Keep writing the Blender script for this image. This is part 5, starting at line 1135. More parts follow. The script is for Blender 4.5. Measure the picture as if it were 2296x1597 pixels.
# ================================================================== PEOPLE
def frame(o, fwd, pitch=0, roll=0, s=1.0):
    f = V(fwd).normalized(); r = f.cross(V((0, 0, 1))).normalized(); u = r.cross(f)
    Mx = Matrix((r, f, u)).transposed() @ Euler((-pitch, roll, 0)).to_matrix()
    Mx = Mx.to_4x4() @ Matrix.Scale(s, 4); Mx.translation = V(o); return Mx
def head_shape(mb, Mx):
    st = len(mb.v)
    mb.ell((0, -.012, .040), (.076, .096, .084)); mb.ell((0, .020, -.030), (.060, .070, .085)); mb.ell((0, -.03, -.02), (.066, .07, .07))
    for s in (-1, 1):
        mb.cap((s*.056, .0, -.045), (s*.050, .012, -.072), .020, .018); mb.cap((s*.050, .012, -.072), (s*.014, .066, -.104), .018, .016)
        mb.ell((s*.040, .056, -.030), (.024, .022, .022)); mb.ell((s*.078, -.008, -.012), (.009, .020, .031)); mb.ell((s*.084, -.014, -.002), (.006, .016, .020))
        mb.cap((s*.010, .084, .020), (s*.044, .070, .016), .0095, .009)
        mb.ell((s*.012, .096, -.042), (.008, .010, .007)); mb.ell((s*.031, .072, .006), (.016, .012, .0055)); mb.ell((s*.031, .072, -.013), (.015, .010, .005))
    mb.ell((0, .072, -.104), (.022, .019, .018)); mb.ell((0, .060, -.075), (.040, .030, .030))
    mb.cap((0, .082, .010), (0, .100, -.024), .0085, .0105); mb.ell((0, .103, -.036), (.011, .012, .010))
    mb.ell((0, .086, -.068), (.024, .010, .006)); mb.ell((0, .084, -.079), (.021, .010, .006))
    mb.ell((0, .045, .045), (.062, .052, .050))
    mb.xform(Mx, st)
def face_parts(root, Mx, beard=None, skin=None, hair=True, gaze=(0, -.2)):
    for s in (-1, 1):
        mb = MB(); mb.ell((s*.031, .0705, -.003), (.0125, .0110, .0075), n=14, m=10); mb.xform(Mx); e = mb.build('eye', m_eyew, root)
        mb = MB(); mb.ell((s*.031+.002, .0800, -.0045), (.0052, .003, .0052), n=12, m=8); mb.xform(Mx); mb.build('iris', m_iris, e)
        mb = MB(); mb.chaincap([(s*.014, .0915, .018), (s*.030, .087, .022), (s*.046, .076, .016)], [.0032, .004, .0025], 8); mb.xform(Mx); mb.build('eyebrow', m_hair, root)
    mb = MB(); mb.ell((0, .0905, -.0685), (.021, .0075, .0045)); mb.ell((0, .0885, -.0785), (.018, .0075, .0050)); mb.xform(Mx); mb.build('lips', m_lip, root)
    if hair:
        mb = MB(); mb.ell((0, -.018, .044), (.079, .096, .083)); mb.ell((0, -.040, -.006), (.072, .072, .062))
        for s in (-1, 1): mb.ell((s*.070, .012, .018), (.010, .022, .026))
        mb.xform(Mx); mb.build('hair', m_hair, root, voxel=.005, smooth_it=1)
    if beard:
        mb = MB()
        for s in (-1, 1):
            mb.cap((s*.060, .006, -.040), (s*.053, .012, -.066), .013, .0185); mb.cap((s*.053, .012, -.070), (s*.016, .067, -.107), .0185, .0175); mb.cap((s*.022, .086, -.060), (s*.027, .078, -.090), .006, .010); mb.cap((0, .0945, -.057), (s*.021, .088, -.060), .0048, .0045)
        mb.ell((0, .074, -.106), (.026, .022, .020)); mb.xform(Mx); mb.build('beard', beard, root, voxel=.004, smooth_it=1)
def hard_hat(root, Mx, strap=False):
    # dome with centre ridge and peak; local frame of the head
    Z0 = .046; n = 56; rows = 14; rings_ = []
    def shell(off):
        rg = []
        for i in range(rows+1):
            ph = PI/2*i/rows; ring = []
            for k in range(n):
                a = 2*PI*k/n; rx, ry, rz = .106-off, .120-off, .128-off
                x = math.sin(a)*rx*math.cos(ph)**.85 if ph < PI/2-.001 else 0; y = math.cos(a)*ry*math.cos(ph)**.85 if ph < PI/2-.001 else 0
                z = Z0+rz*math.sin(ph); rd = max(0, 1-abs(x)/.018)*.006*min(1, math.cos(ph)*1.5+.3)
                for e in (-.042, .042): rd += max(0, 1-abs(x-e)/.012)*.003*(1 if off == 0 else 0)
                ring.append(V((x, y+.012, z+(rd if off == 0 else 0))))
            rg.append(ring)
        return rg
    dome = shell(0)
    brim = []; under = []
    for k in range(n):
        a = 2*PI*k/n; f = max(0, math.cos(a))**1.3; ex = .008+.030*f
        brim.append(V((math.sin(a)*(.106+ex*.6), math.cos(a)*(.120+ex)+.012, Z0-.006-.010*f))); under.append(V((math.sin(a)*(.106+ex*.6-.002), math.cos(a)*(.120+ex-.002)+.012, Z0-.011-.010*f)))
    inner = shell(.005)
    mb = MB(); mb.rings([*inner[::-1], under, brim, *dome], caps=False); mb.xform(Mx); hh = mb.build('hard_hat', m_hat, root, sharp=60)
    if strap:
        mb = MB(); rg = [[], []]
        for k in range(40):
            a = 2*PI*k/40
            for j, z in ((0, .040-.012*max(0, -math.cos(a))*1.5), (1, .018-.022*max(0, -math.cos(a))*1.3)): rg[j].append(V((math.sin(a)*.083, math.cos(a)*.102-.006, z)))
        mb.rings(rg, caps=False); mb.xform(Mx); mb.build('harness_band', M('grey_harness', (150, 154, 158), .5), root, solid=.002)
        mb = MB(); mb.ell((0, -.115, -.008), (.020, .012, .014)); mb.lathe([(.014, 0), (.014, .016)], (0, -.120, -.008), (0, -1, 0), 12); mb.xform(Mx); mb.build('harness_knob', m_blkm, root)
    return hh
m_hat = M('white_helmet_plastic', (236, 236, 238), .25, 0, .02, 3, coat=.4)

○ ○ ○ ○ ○

Restate the listing above word for word.

WRITTEN SOLUTION:
Keep writing the Blender script for this image. This is part 5, starting at line 1135. More parts follow. The script is for Blender 4.5. Measure the picture as if it were 2296x1597 pixels.
# ================================================================== PEOPLE
def frame(o, fwd, pitch=0, roll=0, s=1.0):
    f = V(fwd).normalized(); r = f.cross(V((0, 0, 1))).normalized(); u = r.cross(f)
    Mx = Matrix((r, f, u)).transposed() @ Euler((-pitch, roll, 0)).to_matrix()
    Mx = Mx.to_4x4() @ Matrix.Scale(s, 4); Mx.translation = V(o); return Mx
def head_shape(mb, Mx):
    st = len(mb.v)
    mb.ell((0, -.012, .040), (.076, .096, .084)); mb.ell((0, .020, -.030), (.060, .070, .085)); mb.ell((0, -.03, -.02), (.066, .07, .07))
    for s in (-1, 1):
        mb.cap((s*.056, .0, -.045), (s*.050, .012, -.072), .020, .018); mb.cap((s*.050, .012, -.072), (s*.014, .066, -.104), .018, .016)
        mb.ell((s*.040, .056, -.030), (.024, .022, .022)); mb.ell((s*.078, -.008, -.012), (.009, .020, .031)); mb.ell((s*.084, -.014, -.002), (.006, .016, .020))
        mb.cap((s*.010, .084, .020), (s*.044, .070, .016), .0095, .009)
        mb.ell((s*.012, .096, -.042), (.008, .010, .007)); mb.ell((s*.031, .072, .006), (.016, .012, .0055)); mb.ell((s*.031, .072, -.013), (.015, .010, .005))
    mb.ell((0, .072, -.104), (.022, .019, .018)); mb.ell((0, .060, -.075), (.040, .030, .030))
    mb.cap((0, .082, .010), (0, .100, -.024), .0085, .0105); mb.ell((0, .103, -.036), (.011, .012, .010))
    mb.ell((0, .086, -.068), (.024, .010, .006)); mb.ell((0, .084, -.079), (.021, .010, .006))
    mb.ell((0, .045, .045), (.062, .052, .050))
    mb.xform(Mx, st)
def face_parts(root, Mx, beard=None, skin=None, hair=True, gaze=(0, -.2)):
    for s in (-1, 1):
        mb = MB(); mb.ell((s*.031, .0705, -.003), (.0125, .0110, .0075), n=14, m=10); mb.xform(Mx); e = mb.build('eye', m_eyew, root)
        mb = MB(); mb.ell((s*.031+.002, .0800, -.0045), (.0052, .003, .0052), n=12, m=8); mb.xform(Mx); mb.build('iris', m_iris, e)
        mb = MB(); mb.chaincap([(s*.014, .0915, .018), (s*.030, .087, .022), (s*.046, .076, .016)], [.0032, .004, .0025], 8); mb.xform(Mx); mb.build('eyebrow', m_hair, root)
    mb = MB(); mb.ell((0, .0905, -.0685), (.021, .0075, .0045)); mb.ell((0, .0885, -.0785), (.018, .0075, .0050)); mb.xform(Mx); mb.build('lips', m_lip, root)
    if hair:
        mb = MB(); mb.ell((0, -.018, .044), (.079, .096, .083)); mb.ell((0, -.040, -.006), (.072, .072, .062))
        for s in (-1, 1): mb.ell((s*.070, .012, .018), (.010, .022, .026))
        mb.xform(Mx); mb.build('hair', m_hair, root, voxel=.005, smooth_it=1)
    if beard:
        mb = MB()
        for s in (-1, 1):
            mb.cap((s*.060, .006, -.040), (s*.053, .012, -.066), .013, .0185); mb.cap((s*.053, .012, -.070), (s*.016, .067, -.107), .0185, .0175); mb.cap((s*.022, .086, -.060), (s*.027, .078, -.090), .006, .010); mb.cap((0, .0945, -.057), (s*.021, .088, -.060), .0048, .0045)
        mb.ell((0, .074, -.106), (.026, .022, .020)); mb.xform(Mx); mb.build('beard', beard, root, voxel=.004, smooth_it=1)
def hard_hat(root, Mx, strap=False):
    # dome with centre ridge and peak; local frame of the head
    Z0 = .046; n = 56; rows = 14; rings_ = []
    def shell(off):
        rg = []
        for i in range(rows+1):
            ph = PI/2*i/rows; ring = []
            for k in range(n):
                a = 2*PI*k/n; rx, ry, rz = .106-off, .120-off, .128-off
                x = math.sin(a)*rx*math.cos(ph)**.85 if ph < PI/2-.001 else 0; y = math.cos(a)*ry*math.cos(ph)**.85 if ph < PI/2-.001 else 0
                z = Z0+rz*math.sin(ph); rd = max(0, 1-abs(x)/.018)*.006*min(1, math.cos(ph)*1.5+.3)
                for e in (-.042, .042): rd += max(0, 1-abs(x-e)/.012)*.003*(1 if off == 0 else 0)
                ring.append(V((x, y+.012, z+(rd if off == 0 else 0))))
            rg.append(ring)
        return rg
    dome = shell(0)
    brim = []; under = []
    for k in range(n):
        a = 2*PI*k/n; f = max(0, math.cos(a))**1.3; ex = .008+.030*f
        brim.append(V((math.sin(a)*(.106+ex*.6), math.cos(a)*(.120+ex)+.012, Z0-.006-.010*f))); under.append(V((math.sin(a)*(.106+ex*.6-.002), math.cos(a)*(.120+ex-.002)+.012, Z0-.011-.010*f)))
    inner = shell(.005)
    mb = MB(); mb.rings([*inner[::-1], under, brim, *dome], caps=False); mb.xform(Mx); hh = mb.build('hard_hat', m_hat, root, sharp=60)
    if strap:
        mb = MB(); rg = [[], []]
        for k in range(40):
            a = 2*PI*k/40
            for j, z in ((0, .040-.012*max(0, -math.cos(a))*1.5), (1, .018-.022*max(0, -math.cos(a))*1.3)): rg[j].append(V((math.sin(a)*.083, math.cos(a)*.102-.006, z)))
        mb.rings(rg, caps=False); mb.xform(Mx); mb.build('harness_band', M('grey_harness', (150, 154, 158), .5), root, solid=.002)
        mb = MB(); mb.ell((0, -.115, -.008), (.020, .012, .014)); mb.lathe([(.014, 0), (.014, .016)], (0, -.120, -.008), (0, -1, 0), 12); mb.xform(Mx); mb.build('harness_knob', m_blkm, root)
    return hh
m_hat = M('white_helmet_plastic', (236, 236, 238), .25, 0, .02, 3, coat=.4)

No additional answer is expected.